Dozens of Brown’s former students have gone on to make careers out of music or remain deeply involved with music.
“There are too many to name,” Brown said. “But they were all great kids and tremendous musicians. Some still perform, some compose, others just found a way to be connected to music because they can’t live without it. I know that feeling quite well.”

One of his former students is Meave Cox, a 1997 RHS graduate and a professional oboist in San Francisco. After earning her master’s degree at the San Francisco Conservatory, Cox now performs in regional orchestras all over the Bay Area.
“In my time at Rye, if you weren’t involved in sports, school could be challenging culturally and socially,” Cox said. “Dan’s office — and the band room — were my refuge. He supported and encouraged me every day with my oboe. He instilled the belief in me that I actually could become a musician, and I did.
“Unfortunately, he had to endure a lot of oboe honking in the early days. But more than anything, Dan Brown made me feel seen. He is a huge part of why I was up until 11 p.m. last night rehearsing Tosca, and I’m honored to have the chance to tell him that.”

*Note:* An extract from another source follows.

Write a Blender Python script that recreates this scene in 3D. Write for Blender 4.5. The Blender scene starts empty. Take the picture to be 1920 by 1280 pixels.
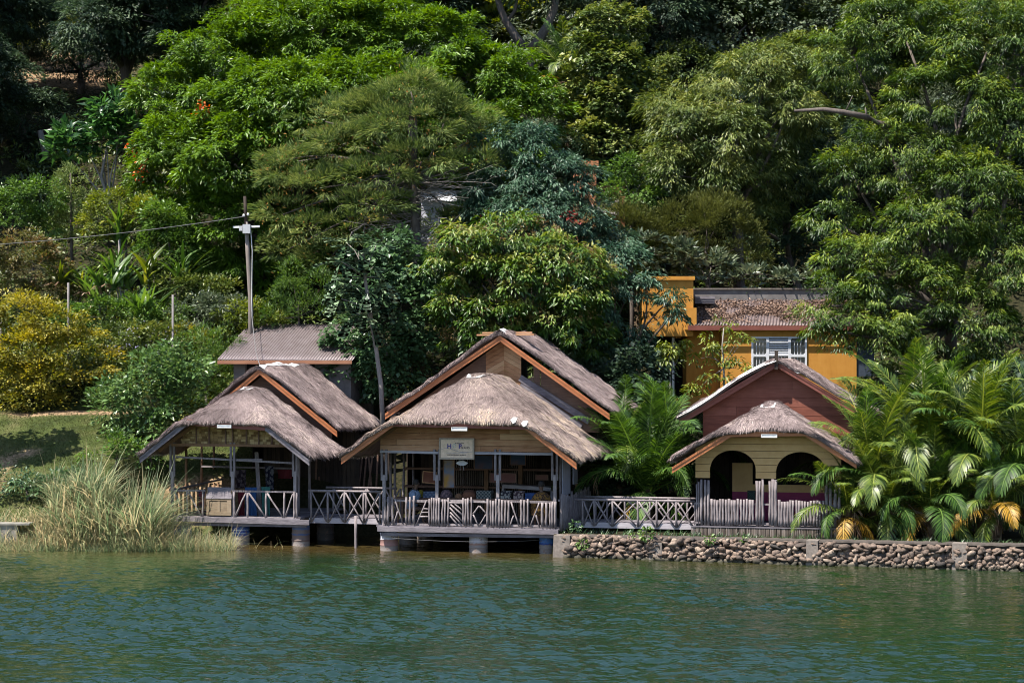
import bpy, math, random
import numpy as np
from mathutils import Vector, Matrix
rad = math.radians
rng = np.random.default_rng(7)
rnd = random.Random(5)
scene = bpy.context.scene
COL = scene.collection
# the camera looks along +Y from a boat, 5.75 m above the water; CAMH, FOC and HZN turn a measured picture point at a chosen distance into metres
CAMH, FOC, HZN = 5.75, 3600.0, 690.0
def P(px, py, Y):
    return np.array([(px - 960) / FOC * Y, Y, CAMH - (py - HZN) / FOC * Y])

# ------------------------------------------------------------------ meshes
def build_mesh(name, V, faces, tint=None, smooth=False):
    V = np.asarray(V, dtype=np.float32)
    me = bpy.data.meshes.new(name)
    faces = [np.asarray(f, dtype=np.int32) for f in faces if len(f)]
    loops = np.concatenate([f.ravel() for f in faces])
    sizes = np.concatenate([np.full(len(f), f.shape[1], dtype=np.int32) for f in faces])
    starts = np.concatenate([[0], np.cumsum(sizes)[:-1]]).astype(np.int32)
    me.vertices.add(len(V)); me.vertices.foreach_set('co', V.ravel())
    me.loops.add(len(loops)); me.loops.foreach_set('vertex_index', loops)
    me.polygons.add(len(sizes)); me.polygons.foreach_set('loop_start', starts)
    if smooth:
        me.polygons.foreach_set('use_smooth', np.ones(len(sizes), dtype=bool))
    me.update(calc_edges=True)
    if tint is not None:
        a = me.attributes.new('tint', 'FLOAT', 'POINT')
        a.data.foreach_set('value', np.asarray(tint, dtype=np.float32))
    return me

def link(name, me, mat=None, parent=None):
    o = bpy.data.objects.new(name, me); COL.objects.link(o)
    if mat is not None:
        if len(me.materials) == 0: me.materials.append(mat)
    if parent is not None: o.parent = parent
    return o

def tag(o, label=None, cat=None, group=None, kind=None):
    if label: o['label'] = label
    if cat: o['category'] = cat
    if group: o['group'] = group
    if kind: o['kind'] = kind
    return o

def thing(name, label, cat, loc=(0, 0, 0), rz=0.0, group=None):
    o = bpy.data.objects.new(name, None); COL.objects.link(o)
    o.empty_display_size = .2
    o.location = [float(a) for a in loc]; o.rotation_euler = (0, 0, rz)
    return tag(o, label, cat, group)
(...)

Brown’s retirement doesn’t mean he’s walking away from music entirely — he’ll continue working part-time at Teachers College of Columbia — but he will miss walking the hallways of Rye High School.
“I’ve been so fortunate to have been given a great deal of latitude over the years from various administrators to grow the music program,” Brown said. “It’s afforded me the opportunity to experiment with the kids as to how to find the best way to rehearse, to make practice time really matter, and how to get the most out of our brief time together.
“For me, the process has always been a shared one with the students, and I’ll miss that deeply. Working with young people collaboratively toward a musical goal is exciting stuff for me, and I can’t do that without a room full of students. I won’t be able to do that on my own. But I promise, I’ll be listening.”